[SOURCE EXCERPT]
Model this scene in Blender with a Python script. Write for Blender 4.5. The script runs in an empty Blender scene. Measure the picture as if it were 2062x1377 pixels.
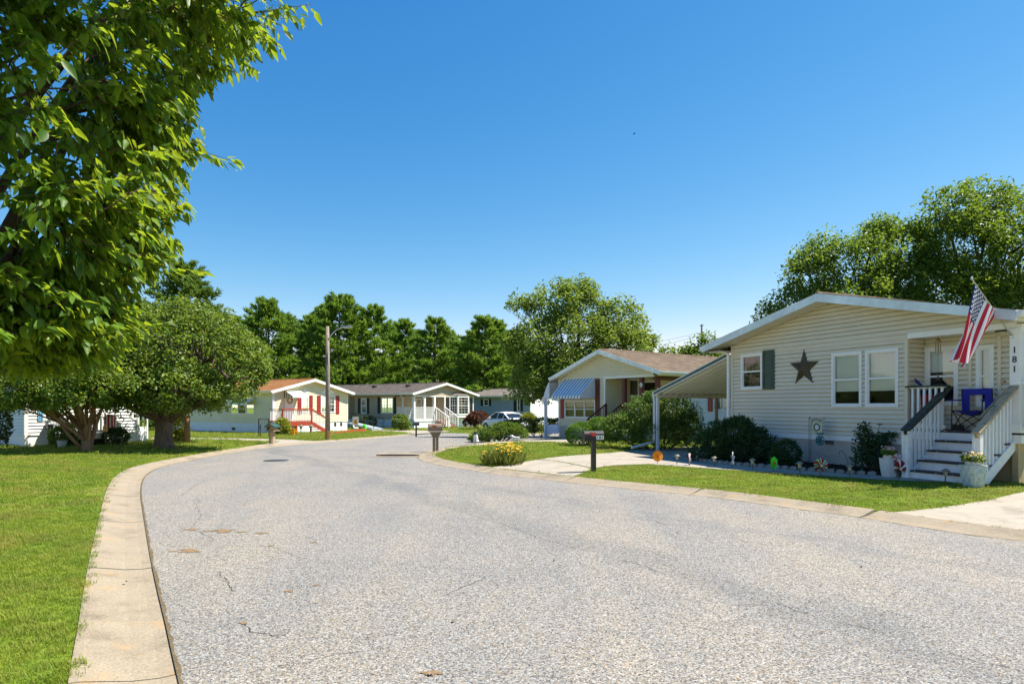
import bpy, bmesh, math, random
import numpy as np
from mathutils import Vector, Matrix
from mathutils.geometry import delaunay_2d_cdt
R_ = math.radians
random.seed(7); rng = np.random.default_rng(7)
sc = bpy.context.scene; COL = sc.collection

# ------------------------------------------------------------------ camera, sky, sun, exposure
CAMH = 1.6; FPX = 1300.0; CX = 1031.0; HY = 818.0
cam = bpy.data.cameras.new('camera'); camo = bpy.data.objects.new('camera', cam); COL.objects.link(camo)
camo.location = (0, 0, CAMH); camo.rotation_euler = (math.pi/2, 0, 0)
cam.sensor_width = 36; cam.lens = FPX/2062*36; cam.shift_y = (HY-688.5)/2062
cam.clip_start = 0.05; cam.clip_end = 4000; sc.camera = camo

SUN_AZ, SUN_EL = R_(80), R_(57)
w = bpy.data.worlds.new('World'); sc.world = w; w.use_nodes = True
nt = w.node_tree; bg = nt.nodes['Background']
sky = nt.nodes.new('ShaderNodeTexSky'); sky.sky_type = 'NISHITA'; sky.sun_disc = False
sky.sun_elevation = SUN_EL; sky.sun_rotation = SUN_AZ
sky.air_density = 1.0; sky.dust_density = 0.0; sky.ozone_density = 4.0
# deep clear polarised blue: each channel of the whole sky gets one contrast curve
sepc = nt.nodes.new('ShaderNodeSeparateColor'); comb = nt.nodes.new('ShaderNodeCombineColor'); nt.links.new(sky.outputs[0], sepc.inputs[0])
for c_, (g_, k_) in enumerate([(2.1, .185), (1.15, .50), (.70, 1.06)]):
    n0 = nt.nodes.new('ShaderNodeMath'); n0.operation = 'POWER'; n0.inputs[1].default_value = g_; nt.links.new(sepc.outputs[c_], n0.inputs[0])
    n1 = nt.nodes.new('ShaderNodeMath'); n1.operation = 'MULTIPLY'; n1.inputs[1].default_value = k_; nt.links.new(n0.outputs[0], n1.inputs[0])
    n2 = nt.nodes.new('ShaderNodeMath'); n2.operation = 'MINIMUM'; n2.inputs[1].default_value = 6.0; nt.links.new(n1.outputs[0], n2.inputs[0]); nt.links.new(n2.outputs[0], comb.inputs[c_])
nt.links.new(comb.outputs[0], bg.inputs[0]); bg.inputs[1].default_value = 0.1
sl = bpy.data.lights.new('sun', 'SUN'); sl.energy = 4.0; sl.angle = R_(0.5); sl.color = (1, .93, .82)
so = bpy.data.objects.new('sun', sl); COL.objects.link(so)
SD = Vector((math.sin(SUN_AZ)*math.cos(SUN_EL), math.cos(SUN_AZ)*math.cos(SUN_EL), math.sin(SUN_EL)))
so.rotation_euler = SD.to_track_quat('Z', 'Y').to_euler(); so.location = (20, 10, 40)
sc.view_settings.view_transform = 'Standard'; sc.view_settings.look = 'None'
sc.view_settings.exposure = 1.38; sc.view_settings.gamma = 1; sc.view_settings.use_curve_mapping = False
sc.render.engine = 'CYCLES'
sc.cycles.max_bounces = 6; sc.cycles.transparent_max_bounces = 12; sc.cycles.diffuse_bounces = 4
sc.cycles.use_denoising = True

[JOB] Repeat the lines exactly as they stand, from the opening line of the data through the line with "cam.clip_start = 0.05;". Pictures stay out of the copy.

[RESULT OF THE EXERCISE]
Model this scene in Blender with a Python script. Write for Blender 4.5. The script runs in an empty Blender scene. Measure the picture as if it were 2062x1377 pixels.
import bpy, bmesh, math, random
import numpy as np
from mathutils import Vector, Matrix
from mathutils.geometry import delaunay_2d_cdt
R_ = math.radians
random.seed(7); rng = np.random.default_rng(7)
sc = bpy.context.scene; COL = sc.collection

# ------------------------------------------------------------------ camera, sky, sun, exposure
CAMH = 1.6; FPX = 1300.0; CX = 1031.0; HY = 818.0
cam = bpy.data.cameras.new('camera'); camo = bpy.data.objects.new('camera', cam); COL.objects.link(camo)
camo.location = (0, 0, CAMH); camo.rotation_euler = (math.pi/2, 0, 0)
cam.sensor_width = 36; cam.lens = FPX/2062*36; cam.shift_y = (HY-688.5)/2062
cam.clip_start = 0.05; cam.clip_end = 4000; sc.camera = camo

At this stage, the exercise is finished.